Sterling dropped 1.9 per cent and finished the day with £1 worth €1.022. It also dropped to a record low on a trade-weighted basis against a select basket of currencies, according to daily Bank of England figures which date back to 1990. Analysts said equal value between the pound and the euro was likely this week, ahead of probable further UK interest rate cuts to reduce the impact of the recession.

The low volumes of trading on near-deserted dealing room floors have also exaggerated the effect of negative sentiment towards the currency.

"Another day like today and we are pretty much there [at parity]," said Daragh Maher, currency strategist at the investment bank Calyon. "We have had close to a 2 per cent move and with pretty thin liquidity this week there is every possibility that the trend extends."

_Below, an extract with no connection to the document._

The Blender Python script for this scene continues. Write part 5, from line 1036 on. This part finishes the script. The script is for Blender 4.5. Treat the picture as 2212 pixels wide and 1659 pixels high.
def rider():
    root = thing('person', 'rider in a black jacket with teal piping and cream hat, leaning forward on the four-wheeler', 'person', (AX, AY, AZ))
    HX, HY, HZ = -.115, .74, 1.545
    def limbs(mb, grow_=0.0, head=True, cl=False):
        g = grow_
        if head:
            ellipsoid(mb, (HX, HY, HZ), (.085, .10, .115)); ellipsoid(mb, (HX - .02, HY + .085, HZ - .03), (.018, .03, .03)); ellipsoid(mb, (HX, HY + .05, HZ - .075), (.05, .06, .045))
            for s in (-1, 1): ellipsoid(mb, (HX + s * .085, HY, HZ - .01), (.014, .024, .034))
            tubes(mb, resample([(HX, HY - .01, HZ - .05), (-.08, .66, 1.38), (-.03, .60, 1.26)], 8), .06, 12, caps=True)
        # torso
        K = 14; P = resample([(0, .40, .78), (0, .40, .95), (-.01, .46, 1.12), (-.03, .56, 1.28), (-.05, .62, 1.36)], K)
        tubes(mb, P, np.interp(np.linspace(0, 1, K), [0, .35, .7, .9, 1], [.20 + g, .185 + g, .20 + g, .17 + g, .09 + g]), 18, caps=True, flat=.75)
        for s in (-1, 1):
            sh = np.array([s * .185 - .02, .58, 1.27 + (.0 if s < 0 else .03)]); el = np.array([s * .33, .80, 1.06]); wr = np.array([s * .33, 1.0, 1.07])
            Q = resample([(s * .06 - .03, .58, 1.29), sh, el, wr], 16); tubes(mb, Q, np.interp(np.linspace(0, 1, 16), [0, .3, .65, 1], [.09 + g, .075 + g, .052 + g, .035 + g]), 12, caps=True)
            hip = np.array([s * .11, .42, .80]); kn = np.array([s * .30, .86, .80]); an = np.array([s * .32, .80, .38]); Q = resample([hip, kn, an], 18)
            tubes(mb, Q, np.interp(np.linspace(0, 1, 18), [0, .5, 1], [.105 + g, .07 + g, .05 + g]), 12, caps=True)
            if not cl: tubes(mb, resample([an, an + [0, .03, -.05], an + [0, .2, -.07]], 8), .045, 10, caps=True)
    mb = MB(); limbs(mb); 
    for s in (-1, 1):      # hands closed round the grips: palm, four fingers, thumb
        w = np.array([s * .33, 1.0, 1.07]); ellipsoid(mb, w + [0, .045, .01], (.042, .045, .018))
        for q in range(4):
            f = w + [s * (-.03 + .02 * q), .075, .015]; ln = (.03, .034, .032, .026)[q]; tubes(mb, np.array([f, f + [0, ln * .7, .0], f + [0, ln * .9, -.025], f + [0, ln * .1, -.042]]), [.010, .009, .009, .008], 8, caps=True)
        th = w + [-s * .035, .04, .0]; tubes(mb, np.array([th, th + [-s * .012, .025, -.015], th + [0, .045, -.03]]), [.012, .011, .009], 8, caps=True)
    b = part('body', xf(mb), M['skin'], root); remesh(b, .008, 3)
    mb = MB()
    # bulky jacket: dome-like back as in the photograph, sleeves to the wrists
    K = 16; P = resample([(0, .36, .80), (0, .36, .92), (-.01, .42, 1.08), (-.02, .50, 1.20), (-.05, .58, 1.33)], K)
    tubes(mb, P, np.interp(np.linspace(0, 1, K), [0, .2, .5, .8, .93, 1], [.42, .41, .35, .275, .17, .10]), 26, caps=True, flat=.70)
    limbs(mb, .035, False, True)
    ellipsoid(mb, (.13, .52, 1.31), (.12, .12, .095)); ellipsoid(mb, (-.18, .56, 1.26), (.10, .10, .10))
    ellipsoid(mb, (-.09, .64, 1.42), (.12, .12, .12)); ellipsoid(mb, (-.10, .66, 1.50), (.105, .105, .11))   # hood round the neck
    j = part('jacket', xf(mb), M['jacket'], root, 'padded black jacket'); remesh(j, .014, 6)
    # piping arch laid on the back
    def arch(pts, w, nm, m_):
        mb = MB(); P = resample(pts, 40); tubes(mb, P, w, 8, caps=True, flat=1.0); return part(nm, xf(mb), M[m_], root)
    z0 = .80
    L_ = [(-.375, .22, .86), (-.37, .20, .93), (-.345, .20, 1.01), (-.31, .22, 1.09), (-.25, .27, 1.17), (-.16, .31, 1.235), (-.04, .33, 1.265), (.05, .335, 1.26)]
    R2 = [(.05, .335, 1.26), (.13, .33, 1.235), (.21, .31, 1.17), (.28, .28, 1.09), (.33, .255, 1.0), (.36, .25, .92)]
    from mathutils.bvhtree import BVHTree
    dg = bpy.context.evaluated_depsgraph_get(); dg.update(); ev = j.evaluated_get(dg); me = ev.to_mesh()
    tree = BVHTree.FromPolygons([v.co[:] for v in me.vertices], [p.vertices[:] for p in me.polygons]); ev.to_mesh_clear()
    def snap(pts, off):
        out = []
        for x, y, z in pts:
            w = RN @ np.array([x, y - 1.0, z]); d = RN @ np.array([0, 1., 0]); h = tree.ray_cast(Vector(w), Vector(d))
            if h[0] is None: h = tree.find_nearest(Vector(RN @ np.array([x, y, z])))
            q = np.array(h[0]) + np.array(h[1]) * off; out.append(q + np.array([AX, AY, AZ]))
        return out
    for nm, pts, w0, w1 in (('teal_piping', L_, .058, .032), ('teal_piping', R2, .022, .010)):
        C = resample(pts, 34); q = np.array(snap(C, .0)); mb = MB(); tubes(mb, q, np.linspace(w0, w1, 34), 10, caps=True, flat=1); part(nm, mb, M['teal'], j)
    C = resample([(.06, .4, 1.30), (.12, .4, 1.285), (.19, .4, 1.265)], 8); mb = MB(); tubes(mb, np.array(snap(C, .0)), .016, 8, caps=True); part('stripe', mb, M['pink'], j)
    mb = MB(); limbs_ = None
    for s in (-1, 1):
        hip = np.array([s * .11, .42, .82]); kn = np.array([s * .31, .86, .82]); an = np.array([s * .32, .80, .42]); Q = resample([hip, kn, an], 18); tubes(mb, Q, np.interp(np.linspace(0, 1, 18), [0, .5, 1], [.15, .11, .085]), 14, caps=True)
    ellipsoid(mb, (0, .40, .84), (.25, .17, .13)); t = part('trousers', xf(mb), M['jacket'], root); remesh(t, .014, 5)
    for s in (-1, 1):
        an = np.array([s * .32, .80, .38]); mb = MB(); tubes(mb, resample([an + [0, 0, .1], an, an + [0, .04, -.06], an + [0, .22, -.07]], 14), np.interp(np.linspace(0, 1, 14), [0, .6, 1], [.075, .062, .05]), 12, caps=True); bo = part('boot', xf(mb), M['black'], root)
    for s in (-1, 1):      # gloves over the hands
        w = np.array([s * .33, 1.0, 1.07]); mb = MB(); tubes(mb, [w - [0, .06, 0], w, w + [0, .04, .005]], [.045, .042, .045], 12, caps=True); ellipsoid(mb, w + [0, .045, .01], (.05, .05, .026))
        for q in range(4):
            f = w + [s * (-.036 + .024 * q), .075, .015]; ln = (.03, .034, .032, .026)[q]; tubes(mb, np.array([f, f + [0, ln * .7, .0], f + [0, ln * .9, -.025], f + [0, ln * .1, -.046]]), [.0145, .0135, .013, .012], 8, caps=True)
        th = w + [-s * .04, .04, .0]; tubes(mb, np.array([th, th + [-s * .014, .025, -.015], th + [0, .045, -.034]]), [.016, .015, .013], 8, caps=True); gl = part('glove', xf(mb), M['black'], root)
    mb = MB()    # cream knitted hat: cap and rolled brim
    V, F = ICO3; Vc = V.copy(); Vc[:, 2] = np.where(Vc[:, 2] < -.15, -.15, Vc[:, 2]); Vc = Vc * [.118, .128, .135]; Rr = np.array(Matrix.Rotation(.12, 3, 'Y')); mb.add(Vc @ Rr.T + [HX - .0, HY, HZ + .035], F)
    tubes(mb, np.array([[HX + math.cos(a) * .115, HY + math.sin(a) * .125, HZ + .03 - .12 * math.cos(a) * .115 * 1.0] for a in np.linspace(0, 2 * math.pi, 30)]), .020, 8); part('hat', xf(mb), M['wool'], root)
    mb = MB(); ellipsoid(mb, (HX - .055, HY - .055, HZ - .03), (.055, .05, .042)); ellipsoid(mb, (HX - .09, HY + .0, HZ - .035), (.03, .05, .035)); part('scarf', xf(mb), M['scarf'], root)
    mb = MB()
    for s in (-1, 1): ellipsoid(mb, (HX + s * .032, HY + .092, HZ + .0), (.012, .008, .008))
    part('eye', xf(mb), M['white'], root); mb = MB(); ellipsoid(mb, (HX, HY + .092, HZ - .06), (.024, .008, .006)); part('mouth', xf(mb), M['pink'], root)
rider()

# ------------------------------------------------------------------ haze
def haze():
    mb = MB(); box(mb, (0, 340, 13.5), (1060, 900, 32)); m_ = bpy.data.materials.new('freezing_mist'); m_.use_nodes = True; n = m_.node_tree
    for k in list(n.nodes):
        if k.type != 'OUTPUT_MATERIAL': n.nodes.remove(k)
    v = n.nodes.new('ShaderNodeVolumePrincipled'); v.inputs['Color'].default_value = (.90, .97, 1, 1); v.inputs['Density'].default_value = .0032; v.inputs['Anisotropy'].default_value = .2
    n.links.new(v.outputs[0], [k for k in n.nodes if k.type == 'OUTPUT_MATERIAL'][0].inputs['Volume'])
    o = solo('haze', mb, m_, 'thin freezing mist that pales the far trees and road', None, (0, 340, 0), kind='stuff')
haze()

The euro has gained by almost one-third against sterling this year and has jumped 18 per cent this month as the Bank of England slashed interest rates. Fears have grown that the UK is more exposed to recession than the Eurozone, and forecasts yesterday suggested 600,000 jobs could be lost next year with a succession of retail bankruptcies and the prospect of further house price falls adding to the unease. Sterling suffered across the board yesterday, slipping 0.1 per cent against the dollar to $1.4630 and 0.8 per cent against the yen to a 13-year low of ¥131.72.

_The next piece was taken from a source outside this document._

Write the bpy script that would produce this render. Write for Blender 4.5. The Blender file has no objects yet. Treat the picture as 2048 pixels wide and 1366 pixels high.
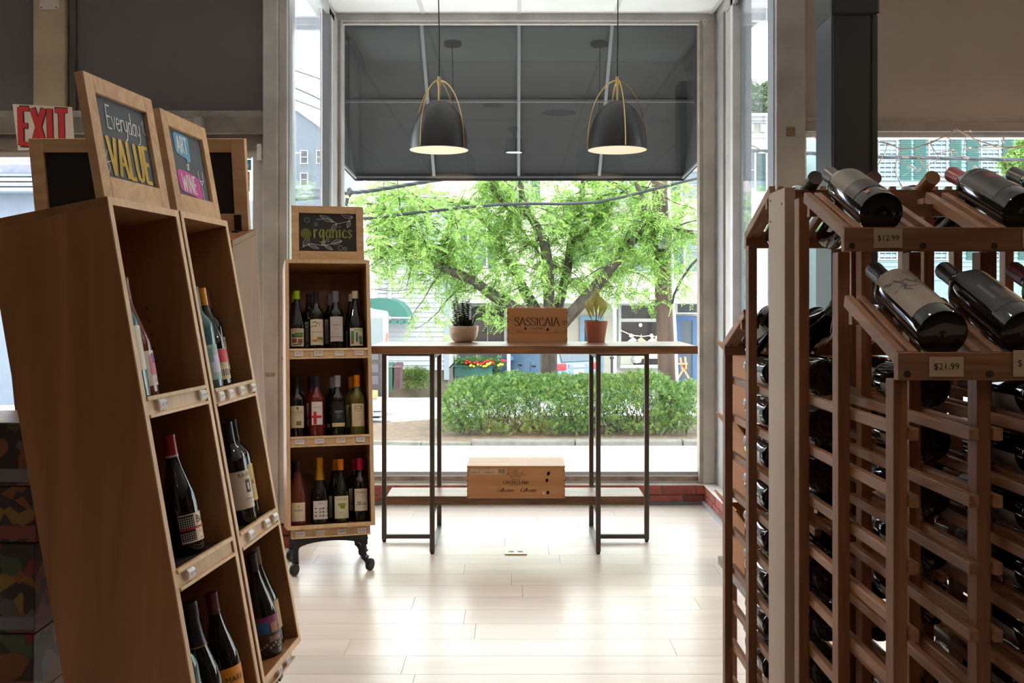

Parity between sterling and the euro would be a symbolic blow for Gordon Brown, who repeatedly urged Eurozone countries to copy Britain's liberalised financial and labour markets when the UK economy was growing. George Osborne, the shadow Chancellor, said: "As Gordon Brown himself says, a weak currency is a reflection of a weak economy and a weak government. Labour is bankrupting Britain again and the rest of the world knows it."

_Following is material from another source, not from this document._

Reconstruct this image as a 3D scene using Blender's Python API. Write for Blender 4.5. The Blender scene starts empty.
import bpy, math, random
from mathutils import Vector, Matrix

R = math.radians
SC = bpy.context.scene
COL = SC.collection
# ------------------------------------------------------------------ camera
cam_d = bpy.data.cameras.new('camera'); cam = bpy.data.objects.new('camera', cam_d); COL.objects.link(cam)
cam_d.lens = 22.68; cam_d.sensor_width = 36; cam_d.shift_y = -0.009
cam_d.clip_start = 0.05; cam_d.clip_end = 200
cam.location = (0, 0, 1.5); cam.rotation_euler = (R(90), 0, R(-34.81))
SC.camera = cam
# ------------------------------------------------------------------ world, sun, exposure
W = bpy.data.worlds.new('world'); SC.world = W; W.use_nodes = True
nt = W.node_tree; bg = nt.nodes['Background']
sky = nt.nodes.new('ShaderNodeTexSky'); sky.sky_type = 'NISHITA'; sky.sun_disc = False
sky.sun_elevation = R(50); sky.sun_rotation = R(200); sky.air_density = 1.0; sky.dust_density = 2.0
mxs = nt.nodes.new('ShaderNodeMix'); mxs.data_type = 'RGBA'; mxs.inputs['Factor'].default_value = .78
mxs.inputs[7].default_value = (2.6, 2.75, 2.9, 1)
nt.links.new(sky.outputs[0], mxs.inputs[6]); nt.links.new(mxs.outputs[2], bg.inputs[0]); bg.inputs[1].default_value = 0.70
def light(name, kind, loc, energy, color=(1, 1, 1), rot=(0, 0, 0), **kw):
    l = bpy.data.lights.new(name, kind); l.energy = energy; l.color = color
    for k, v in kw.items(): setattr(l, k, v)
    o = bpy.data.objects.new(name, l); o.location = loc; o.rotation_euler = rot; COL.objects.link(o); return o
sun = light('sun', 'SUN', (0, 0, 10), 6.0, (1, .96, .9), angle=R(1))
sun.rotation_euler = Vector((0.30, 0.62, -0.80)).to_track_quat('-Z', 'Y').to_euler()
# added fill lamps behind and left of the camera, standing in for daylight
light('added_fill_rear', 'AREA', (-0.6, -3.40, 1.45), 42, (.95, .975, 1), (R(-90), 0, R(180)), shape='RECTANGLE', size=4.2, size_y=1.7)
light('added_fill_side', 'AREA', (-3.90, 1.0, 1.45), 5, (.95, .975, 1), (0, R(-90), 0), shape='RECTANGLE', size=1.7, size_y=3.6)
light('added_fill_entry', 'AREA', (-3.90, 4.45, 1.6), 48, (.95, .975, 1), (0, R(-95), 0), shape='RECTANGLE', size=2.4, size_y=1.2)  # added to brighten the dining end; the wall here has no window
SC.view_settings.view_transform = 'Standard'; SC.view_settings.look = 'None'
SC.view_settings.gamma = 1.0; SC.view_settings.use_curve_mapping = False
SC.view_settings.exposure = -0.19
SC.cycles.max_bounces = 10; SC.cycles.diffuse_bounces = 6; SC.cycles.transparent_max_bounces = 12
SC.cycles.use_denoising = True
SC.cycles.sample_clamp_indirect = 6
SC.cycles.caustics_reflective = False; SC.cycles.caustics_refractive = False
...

A weak currency may also dent Britain's battered domestic confidence in the short term, even though it can benefit the economy by boosting exports. Alan Clarke, a UK economist at BNP Paribas, said: "Our two main trading partners, the US and the Eurozone, are very weak at the moment so sterling's weakness is not going to prevent a bloodbath for consumers and fixed investment, and it will not drive recovery until the back end of 2009. In the short run, the man on the street feels it mainly in the high price of going on holiday to Europe and that may hurt confidence. Most people would not see a weaker pound as a good thing."

Financial markets expect British interest rates, which currently stand at 2 per cent, to fall close to zero early next year. The European Central Bank has been more cautious in cutting its benchmark rate, which stands at 2.5 per cent. Britain's lower interest rates and the prospect of further cuts make the Eurozone more appealing for investors now, but the euro's appeal could wane in the new year if the Bank of England's more aggressive rate-cutting takes effect and stimulates quicker economic recovery.

"The pound has been marked down for coming interest rate cuts but it could be marked up because the rate cuts deliver some growth," Mr Maher said.